Current limits
| Endpoint | Limit | Window |
|---|---|---|
POST /api/v2/slowdns/code/issue |
3 requests | Per IP per hour |
POST /api/v2/slowdns/code/issue |
10 requests | Per IP per 24 hours |
POST /api/v2/slowdns/code/issue |
2 requests | Per browser session per hour |
POST /api/v2/slowdns/code/issue |
6 requests | Per browser fingerprint per 24 hours |
POST /api/v2/slowdns/install/precheck |
10 requests | Per IP and per machine per 24 hours |
POST /api/v2/slowdns/install/activate |
5 requests | Per IP and per machine per 24 hours |
The confirm and release endpoints are not rate-limited — they require a valid activation ID and signed token, which already act as a hard cap.
What a 429 looks like
When the limit is exceeded the server returns HTTP 429 with this body:
{
"error": {
"code": "rate_limit_exceeded",
"message": "Too many requests. Please wait before trying again."
}
}
The public code-issue endpoint also requires a valid browser session cookie from /slowdns.
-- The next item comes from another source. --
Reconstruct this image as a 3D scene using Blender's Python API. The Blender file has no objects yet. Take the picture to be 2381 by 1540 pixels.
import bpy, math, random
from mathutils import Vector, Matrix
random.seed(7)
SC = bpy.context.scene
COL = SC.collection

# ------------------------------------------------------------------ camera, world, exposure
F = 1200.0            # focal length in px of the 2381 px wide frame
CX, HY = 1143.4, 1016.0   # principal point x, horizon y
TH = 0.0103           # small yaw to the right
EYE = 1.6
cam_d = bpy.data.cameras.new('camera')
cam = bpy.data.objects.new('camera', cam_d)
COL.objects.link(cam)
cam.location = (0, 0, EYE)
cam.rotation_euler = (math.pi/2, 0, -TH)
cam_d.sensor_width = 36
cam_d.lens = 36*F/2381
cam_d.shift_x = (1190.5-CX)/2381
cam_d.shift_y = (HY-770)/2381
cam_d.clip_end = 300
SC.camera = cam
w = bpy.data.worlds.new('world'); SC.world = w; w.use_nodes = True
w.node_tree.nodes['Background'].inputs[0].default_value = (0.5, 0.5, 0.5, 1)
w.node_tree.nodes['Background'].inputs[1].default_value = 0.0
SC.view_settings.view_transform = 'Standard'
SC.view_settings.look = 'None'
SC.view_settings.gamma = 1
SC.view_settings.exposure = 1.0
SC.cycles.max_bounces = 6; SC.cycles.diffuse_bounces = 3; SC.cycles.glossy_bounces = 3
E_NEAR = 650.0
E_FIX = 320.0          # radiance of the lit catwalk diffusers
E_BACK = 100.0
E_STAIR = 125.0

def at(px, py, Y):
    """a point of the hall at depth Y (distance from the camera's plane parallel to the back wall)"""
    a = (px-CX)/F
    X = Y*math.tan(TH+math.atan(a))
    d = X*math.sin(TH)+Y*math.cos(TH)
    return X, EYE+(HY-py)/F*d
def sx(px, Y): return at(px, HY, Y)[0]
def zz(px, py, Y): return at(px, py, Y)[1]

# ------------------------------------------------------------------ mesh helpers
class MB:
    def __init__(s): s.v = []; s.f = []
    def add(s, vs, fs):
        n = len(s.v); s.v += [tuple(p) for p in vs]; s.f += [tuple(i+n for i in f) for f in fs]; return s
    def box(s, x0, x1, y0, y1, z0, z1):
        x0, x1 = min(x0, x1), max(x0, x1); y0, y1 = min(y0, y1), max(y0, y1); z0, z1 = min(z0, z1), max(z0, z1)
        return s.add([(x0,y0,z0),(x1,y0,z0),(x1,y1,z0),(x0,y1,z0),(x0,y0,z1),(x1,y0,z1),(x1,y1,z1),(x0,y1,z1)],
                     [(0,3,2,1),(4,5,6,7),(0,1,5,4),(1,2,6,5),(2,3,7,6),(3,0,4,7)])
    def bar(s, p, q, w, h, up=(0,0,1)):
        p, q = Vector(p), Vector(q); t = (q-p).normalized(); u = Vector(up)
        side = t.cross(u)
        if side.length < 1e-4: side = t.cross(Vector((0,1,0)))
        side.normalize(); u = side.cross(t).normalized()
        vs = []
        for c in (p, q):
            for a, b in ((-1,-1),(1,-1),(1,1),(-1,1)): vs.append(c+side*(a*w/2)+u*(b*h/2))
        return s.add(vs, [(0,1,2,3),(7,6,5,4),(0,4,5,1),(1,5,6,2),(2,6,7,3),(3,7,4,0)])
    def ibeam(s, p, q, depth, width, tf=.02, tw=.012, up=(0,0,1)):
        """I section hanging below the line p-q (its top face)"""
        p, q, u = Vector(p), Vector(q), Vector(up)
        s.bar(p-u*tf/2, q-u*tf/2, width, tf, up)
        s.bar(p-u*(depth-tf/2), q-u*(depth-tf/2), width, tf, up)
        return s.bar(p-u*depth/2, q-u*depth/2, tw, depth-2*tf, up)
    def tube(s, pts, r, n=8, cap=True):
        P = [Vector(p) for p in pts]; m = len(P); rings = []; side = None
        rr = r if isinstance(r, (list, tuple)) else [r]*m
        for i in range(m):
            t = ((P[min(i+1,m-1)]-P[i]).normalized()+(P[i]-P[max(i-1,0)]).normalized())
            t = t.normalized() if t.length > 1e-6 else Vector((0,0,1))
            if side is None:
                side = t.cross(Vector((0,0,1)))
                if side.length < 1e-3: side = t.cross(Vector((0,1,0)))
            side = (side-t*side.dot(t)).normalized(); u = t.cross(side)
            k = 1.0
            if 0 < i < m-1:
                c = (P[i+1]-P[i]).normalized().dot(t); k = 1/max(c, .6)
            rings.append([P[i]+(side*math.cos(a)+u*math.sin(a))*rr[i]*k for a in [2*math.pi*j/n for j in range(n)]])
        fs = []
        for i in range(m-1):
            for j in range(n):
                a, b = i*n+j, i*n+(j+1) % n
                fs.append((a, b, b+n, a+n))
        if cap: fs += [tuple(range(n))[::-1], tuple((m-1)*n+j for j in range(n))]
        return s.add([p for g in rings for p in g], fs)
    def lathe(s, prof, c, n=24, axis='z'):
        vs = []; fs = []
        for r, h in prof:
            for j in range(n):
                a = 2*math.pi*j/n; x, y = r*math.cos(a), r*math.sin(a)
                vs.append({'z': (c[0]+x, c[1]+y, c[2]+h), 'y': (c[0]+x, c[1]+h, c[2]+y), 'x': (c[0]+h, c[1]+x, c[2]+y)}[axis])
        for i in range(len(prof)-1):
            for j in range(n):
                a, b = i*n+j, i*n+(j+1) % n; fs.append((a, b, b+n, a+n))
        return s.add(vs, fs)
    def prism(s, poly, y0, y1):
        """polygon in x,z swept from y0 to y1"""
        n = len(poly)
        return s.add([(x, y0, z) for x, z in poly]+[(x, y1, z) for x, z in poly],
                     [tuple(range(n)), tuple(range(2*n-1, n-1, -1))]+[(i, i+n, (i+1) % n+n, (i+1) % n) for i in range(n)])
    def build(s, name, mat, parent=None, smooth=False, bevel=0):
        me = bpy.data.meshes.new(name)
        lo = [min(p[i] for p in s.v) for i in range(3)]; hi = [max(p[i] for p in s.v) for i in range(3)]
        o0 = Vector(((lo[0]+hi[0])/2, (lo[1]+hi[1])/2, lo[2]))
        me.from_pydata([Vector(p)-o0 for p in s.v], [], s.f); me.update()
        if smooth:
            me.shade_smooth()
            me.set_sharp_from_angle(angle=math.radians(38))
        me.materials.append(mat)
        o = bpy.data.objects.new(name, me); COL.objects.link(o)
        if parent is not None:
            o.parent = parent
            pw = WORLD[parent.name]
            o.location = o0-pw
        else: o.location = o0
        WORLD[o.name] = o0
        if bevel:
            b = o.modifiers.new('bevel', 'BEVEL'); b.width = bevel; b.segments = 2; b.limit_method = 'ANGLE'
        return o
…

Even if the IP limit has not been reached, the request can still be rejected if the browser session expired or if the browser-session bucket has been exhausted.
How windows are counted
Windows are fixed UTC time buckets, not rolling windows. The hourly bucket for issue_code resets at each UTC hour boundary (for example 14:00, 15:00). The daily buckets for issue_code, precheck, and activate reset at UTC midnight. If you are right at the window boundary, the limit resets within the next minute.